I’d like to share a personal, not organizational perspective this week.
We woke up last Shabbat, and within a short time, we all knew that the war had started.
That sounds like a statement of fact, but the truth is, it is incorrect.
- On November 4th, 1979, followers of the emerging Iranian supreme leader, Ayatollah Ruhollah Khomeini occupied the American Embassy, sovereign US territory, taking hostages for 444 days.
- In October 1983, an Iranian regime-directed Hezbollah suicide truck bomber killed 241 US servicemen in Beirut.
- In 1983 and 1984, Iranian regime-directed car bomings killed 40 people including many Americans, in Beirut.
- Throughout the 1980s, Iranian regime- directed terrorists sought out, hijacked, kidnapped, and took hostage dozens of Americans, many of whom were tortured and killed, including service members, diplomats, and Federal employees.
- During the 1990s and early 2000’s, many Americans were killed in the unrelenting terror campaigns of the regime’s proxies in Hamas, Islamic Jihad, and Hezbollah.
- In 1992 and 1994, Iranian regime agents bombed the Israeli embassy and the AMIA Jewish Community Center in Buenos Aires, Argentina killing 114 people and wounding hundreds, including many Americans.
- In the early 2000’s, Iranian regime-backed Shia militias killed over 600 US troops in Iraq.
- In the last two years, Iranian regime and proxy attacks have injured almost 200 US service members across the Middle East.
- And we are all too intimately aware of what the Iranian regime’s proxy, Hamas - armed, trained, funded, guided, and strategically integrated - did on October 7th, including the killing of over 40 Americans, and the taking of 12 Americans hostage.
These actions - all of them, and many, many more, which I have not recounted here, are acts of war by the Iranian regime, on the sovereign territory and against the citizens of the United States - not incidental, but as a matter of stated policy by the Iranian regime.

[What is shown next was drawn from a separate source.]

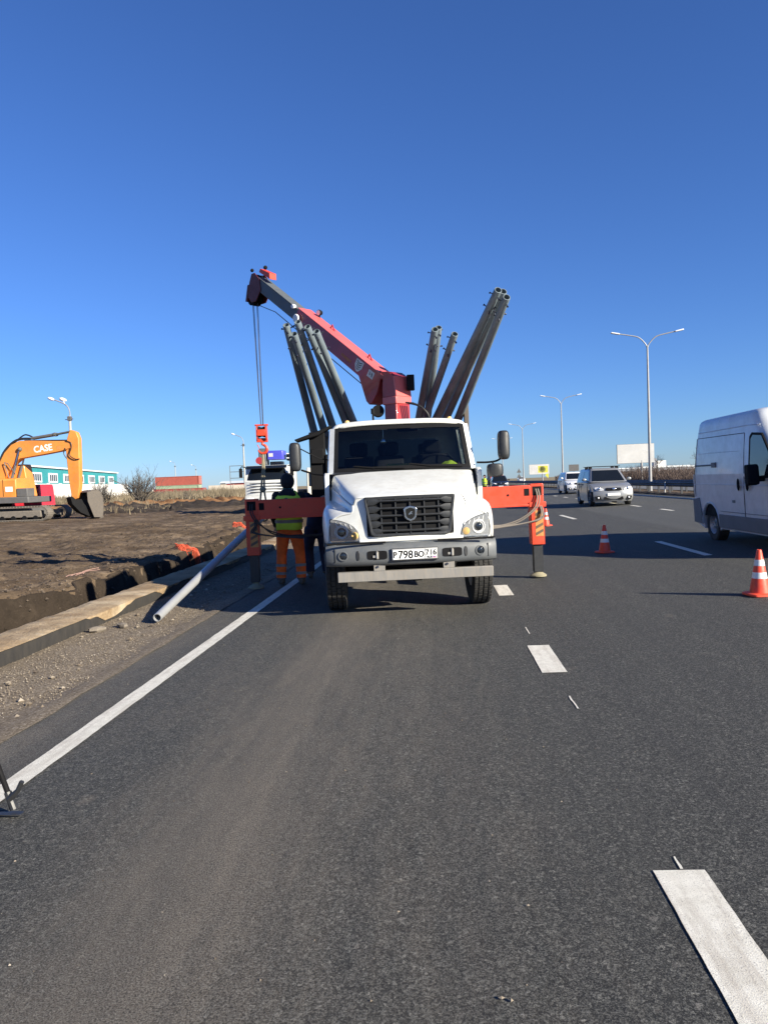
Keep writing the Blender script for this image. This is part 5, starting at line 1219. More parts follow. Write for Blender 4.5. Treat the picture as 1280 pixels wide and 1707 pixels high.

History is replete with conflict, to be sure. But many in our day and age have an antiseptic, tidy, video-game like concept of war. It starts, it ends, and like redcoats on a battlefield, the combatants and the landscape are easy to see - and also quickly forgotten. But that is neither the reality of history nor that of current events.
Europe alone presents examples of generational war to us that are echoed in conflicts around the world, and students of history are familiar with their names. The Thirty Years War, fought over the Lutheran reformation in what would become Germany, and the Hundred Years War, fought between Britain and France over succession, territory, and resources. And others.
The Iranian regime launched a 47 year war on the United States, on Israel and the Jewish people in 1979. It has fought that war directly and indirectly the entire time since then - against Democrat and Republican administrations alike. It slaughtered Americans. It murdered Jews. It massacred Kurds, Iraqis, Lebanese, Syrians, Yemenis, Saudis, and anyone else it perceived as an impediment to its apocalyptic ideology.
In the last two months, it has also brutally killed tens of thousands of its own unarmed citizens, marching in the streets demanding a better, freer life.
These are facts. This war has gone on since I was in the sixth grade.
Could the governments of Israel and the United States have additional considerations beyond that? I’m not oblivious. Of course they could. Not least are the geopolitical implications that go far beyond the Persian Gulf, or the politics of being a wartime leader. Even so.
I’ve been paying attention to this particular conflict for more than forty years. So have many of you. Do you really need another talking head to adjudicate for you how you should feel about a course of action that is
A. Commensurate with the grave and deadly harm already inflicted by the regime?
B. Commensurate with blocking the stated aim of the regime in eliminating the great Satan (USA) and the little Satan (Israel)?
C. Commensurate with the threat of nuclear weapons and the ballistic missile arsenal that immunizes its development?
D. Commensurate with diminishing or halting the repression and massacre of the millions of Iranians who have taken to the streets, and the tens of thousands who have been butchered by the regime?
I’m not writing to convince anyone how to feel about this war; and I have not focused on the impact it is having on our sisters and brothers in Israel. I am, however, writing to share the perspective that this may be the closing chapter of a story begun while Jimmy Carter was still President, “My Sharona” was the song of the year, and a bottle of Coke was 25 cents. If this action can accomplish that for the US, if it can bring freedom any closer for the Iranian people, if it can remove or greatly diminish a generational, existential threat to Israel, it may be worth considering that this 47 year war initiated by the Iranian regime has gone on long enough, and it's time to bring it to a conclusion.